• [WRITTEN REQUEST]: Where a line in the listing below contains the word "from", copy that line.

==== TASK MATERIAL ====

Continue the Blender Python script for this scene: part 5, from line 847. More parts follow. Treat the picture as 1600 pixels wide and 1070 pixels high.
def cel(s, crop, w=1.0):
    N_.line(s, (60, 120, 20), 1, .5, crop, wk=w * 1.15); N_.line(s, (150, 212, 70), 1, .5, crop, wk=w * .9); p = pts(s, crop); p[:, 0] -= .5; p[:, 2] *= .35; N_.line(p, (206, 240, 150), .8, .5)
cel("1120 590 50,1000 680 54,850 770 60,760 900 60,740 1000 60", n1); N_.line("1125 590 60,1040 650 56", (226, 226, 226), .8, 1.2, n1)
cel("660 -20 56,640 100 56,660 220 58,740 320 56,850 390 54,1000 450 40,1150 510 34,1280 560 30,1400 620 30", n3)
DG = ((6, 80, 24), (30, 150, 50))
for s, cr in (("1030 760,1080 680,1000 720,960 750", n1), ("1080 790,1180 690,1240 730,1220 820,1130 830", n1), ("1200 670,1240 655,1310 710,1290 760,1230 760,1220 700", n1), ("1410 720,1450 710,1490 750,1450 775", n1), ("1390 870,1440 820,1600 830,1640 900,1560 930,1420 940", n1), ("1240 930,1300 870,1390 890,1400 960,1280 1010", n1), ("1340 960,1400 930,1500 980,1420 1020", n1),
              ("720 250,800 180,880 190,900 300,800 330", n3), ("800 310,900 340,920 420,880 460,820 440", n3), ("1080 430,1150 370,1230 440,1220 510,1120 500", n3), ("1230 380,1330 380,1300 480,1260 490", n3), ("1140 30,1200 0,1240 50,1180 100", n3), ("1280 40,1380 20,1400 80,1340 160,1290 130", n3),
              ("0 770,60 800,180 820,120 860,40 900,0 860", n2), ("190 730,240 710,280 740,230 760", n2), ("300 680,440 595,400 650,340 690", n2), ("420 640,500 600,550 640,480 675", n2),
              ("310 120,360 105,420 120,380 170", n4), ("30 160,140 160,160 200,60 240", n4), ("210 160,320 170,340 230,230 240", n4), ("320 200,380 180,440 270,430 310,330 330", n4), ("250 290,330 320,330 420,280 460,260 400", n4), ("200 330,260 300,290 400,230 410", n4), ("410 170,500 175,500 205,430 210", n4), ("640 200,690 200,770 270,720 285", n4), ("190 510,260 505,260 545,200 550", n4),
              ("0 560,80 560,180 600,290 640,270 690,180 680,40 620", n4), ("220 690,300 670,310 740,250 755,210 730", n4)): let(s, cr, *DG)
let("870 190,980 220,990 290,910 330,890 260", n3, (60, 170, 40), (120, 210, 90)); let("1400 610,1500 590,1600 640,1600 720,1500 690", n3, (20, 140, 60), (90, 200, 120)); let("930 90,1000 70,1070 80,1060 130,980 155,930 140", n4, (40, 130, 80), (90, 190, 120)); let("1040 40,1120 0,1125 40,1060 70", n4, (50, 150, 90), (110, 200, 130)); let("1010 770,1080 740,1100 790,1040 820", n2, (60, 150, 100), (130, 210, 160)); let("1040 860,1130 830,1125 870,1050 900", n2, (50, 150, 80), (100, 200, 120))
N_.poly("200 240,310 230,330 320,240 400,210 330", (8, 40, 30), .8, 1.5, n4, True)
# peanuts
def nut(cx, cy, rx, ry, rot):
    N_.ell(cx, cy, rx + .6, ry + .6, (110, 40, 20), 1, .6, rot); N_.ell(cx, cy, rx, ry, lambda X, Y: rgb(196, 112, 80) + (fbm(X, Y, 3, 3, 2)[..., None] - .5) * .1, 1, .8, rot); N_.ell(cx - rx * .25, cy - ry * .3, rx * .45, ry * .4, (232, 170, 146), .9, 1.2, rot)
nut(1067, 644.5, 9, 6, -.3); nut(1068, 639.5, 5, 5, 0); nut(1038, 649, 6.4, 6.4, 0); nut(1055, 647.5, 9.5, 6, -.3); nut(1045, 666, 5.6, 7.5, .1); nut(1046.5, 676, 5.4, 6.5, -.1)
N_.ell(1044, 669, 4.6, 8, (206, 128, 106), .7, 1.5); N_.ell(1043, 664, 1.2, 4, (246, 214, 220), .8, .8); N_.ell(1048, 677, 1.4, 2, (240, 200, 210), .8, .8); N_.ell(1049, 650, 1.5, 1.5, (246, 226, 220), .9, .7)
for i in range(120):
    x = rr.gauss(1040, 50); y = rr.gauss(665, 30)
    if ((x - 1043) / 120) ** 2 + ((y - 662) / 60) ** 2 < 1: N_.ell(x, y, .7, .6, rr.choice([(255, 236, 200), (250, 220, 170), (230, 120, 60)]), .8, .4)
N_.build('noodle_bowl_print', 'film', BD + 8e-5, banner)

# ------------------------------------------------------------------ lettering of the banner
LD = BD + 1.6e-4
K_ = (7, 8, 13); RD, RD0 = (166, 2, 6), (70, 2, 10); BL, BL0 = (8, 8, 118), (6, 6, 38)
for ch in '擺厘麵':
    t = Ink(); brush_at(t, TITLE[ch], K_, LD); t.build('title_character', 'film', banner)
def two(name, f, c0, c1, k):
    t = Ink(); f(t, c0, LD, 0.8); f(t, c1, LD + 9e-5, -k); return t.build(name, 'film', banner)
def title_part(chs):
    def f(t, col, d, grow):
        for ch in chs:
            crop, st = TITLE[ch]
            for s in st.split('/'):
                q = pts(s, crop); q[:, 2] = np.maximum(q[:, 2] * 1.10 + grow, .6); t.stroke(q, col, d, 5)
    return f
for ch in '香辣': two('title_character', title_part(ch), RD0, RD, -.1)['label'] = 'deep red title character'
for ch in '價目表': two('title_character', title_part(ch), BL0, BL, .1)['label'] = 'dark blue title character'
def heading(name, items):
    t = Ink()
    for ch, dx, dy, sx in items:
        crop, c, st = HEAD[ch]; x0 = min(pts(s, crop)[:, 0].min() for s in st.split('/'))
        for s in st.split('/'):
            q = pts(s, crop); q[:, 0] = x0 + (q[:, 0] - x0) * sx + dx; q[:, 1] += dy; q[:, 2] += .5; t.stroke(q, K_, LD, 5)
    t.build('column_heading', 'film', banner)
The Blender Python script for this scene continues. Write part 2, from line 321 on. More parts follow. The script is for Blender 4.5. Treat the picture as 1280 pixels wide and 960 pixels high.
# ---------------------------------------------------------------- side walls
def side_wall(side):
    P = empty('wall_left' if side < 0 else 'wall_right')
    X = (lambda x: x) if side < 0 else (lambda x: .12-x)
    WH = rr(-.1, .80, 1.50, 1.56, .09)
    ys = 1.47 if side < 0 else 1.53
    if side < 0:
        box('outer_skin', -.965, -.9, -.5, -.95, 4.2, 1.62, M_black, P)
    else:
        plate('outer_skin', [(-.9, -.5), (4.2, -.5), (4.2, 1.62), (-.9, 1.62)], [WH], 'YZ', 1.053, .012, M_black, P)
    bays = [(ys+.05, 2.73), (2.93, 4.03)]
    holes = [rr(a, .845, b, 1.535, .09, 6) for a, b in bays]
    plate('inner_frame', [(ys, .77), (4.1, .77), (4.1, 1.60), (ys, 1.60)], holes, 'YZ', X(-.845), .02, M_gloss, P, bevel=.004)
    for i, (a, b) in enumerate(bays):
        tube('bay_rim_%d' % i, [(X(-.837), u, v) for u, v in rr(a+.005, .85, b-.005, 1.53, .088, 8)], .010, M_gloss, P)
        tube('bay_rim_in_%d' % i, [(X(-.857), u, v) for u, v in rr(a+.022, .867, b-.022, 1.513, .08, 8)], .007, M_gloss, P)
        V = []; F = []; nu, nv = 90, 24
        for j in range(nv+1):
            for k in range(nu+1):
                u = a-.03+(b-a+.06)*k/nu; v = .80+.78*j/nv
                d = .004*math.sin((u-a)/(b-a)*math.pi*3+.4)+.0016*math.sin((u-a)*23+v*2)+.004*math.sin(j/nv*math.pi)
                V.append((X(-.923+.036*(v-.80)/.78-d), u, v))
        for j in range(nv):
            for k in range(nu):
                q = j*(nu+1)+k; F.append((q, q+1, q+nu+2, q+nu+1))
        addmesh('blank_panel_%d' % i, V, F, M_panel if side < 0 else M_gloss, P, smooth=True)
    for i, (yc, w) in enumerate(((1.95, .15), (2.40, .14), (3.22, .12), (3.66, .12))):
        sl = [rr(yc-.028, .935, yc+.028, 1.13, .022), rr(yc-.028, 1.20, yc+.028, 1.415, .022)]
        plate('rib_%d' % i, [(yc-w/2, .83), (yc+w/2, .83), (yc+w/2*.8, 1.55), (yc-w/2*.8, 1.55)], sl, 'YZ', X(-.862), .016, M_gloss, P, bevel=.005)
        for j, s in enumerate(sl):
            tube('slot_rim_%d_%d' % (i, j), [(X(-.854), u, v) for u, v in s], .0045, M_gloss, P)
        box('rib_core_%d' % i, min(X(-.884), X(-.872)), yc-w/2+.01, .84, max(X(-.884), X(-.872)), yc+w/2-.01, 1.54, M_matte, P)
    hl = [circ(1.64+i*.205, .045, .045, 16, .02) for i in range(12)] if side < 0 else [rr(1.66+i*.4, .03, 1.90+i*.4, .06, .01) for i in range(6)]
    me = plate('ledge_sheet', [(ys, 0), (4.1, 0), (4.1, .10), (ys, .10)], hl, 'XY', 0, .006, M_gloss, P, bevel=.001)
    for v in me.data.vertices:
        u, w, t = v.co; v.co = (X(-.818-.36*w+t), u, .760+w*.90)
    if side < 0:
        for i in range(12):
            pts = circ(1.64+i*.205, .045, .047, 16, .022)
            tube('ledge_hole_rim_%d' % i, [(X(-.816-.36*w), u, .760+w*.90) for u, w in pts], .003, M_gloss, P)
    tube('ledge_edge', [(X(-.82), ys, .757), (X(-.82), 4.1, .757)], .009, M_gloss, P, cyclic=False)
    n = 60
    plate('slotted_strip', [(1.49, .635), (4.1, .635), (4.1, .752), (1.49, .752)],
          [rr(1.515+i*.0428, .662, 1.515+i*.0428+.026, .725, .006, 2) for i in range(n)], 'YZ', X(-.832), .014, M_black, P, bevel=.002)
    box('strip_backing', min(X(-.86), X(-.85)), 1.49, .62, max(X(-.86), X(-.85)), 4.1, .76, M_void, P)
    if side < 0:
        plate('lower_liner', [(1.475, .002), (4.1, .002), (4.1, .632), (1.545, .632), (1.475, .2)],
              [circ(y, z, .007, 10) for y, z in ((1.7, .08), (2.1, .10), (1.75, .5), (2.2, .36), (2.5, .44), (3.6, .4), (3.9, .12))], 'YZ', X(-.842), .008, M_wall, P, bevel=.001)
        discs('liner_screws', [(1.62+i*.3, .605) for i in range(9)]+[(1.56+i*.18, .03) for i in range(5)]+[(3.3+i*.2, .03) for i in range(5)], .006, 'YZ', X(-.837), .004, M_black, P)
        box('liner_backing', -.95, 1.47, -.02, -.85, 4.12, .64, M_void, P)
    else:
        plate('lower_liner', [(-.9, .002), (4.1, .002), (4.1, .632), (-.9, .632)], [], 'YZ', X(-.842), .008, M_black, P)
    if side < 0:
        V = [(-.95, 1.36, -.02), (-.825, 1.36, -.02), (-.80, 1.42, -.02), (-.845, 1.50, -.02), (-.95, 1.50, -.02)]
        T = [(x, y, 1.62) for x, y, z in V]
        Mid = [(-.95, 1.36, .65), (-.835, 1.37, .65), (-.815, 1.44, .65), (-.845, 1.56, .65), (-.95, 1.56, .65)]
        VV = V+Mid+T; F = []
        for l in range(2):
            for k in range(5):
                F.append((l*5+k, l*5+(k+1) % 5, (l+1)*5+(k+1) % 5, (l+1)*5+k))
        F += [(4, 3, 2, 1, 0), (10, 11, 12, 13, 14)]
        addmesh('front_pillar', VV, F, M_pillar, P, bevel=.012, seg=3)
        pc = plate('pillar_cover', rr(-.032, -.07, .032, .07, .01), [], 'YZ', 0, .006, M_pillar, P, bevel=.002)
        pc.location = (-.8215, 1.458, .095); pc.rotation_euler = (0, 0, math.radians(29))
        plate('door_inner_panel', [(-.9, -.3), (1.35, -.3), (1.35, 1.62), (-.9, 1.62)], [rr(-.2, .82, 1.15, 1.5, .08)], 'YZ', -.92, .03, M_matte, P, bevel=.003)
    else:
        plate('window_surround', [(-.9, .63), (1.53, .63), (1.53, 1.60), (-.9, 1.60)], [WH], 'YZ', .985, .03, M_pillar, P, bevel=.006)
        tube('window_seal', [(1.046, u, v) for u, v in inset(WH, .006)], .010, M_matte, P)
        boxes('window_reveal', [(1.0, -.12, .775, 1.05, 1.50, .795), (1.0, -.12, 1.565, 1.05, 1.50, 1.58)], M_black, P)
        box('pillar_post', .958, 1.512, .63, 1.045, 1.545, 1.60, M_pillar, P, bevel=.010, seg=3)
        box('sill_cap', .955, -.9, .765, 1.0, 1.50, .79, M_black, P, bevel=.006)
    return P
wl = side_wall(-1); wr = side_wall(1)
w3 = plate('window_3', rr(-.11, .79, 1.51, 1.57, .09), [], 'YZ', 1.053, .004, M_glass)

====

• [THE OUTPUT]:
Continue the Blender Python script for this scene: part 5, from line 847. More parts follow. Treat the picture as 1600 pixels wide and 1070 pixels high.
The Blender Python script for this scene continues. Write part 2, from line 321 on. More parts follow. The script is for Blender 4.5. Treat the picture as 1280 pixels wide and 960 pixels high.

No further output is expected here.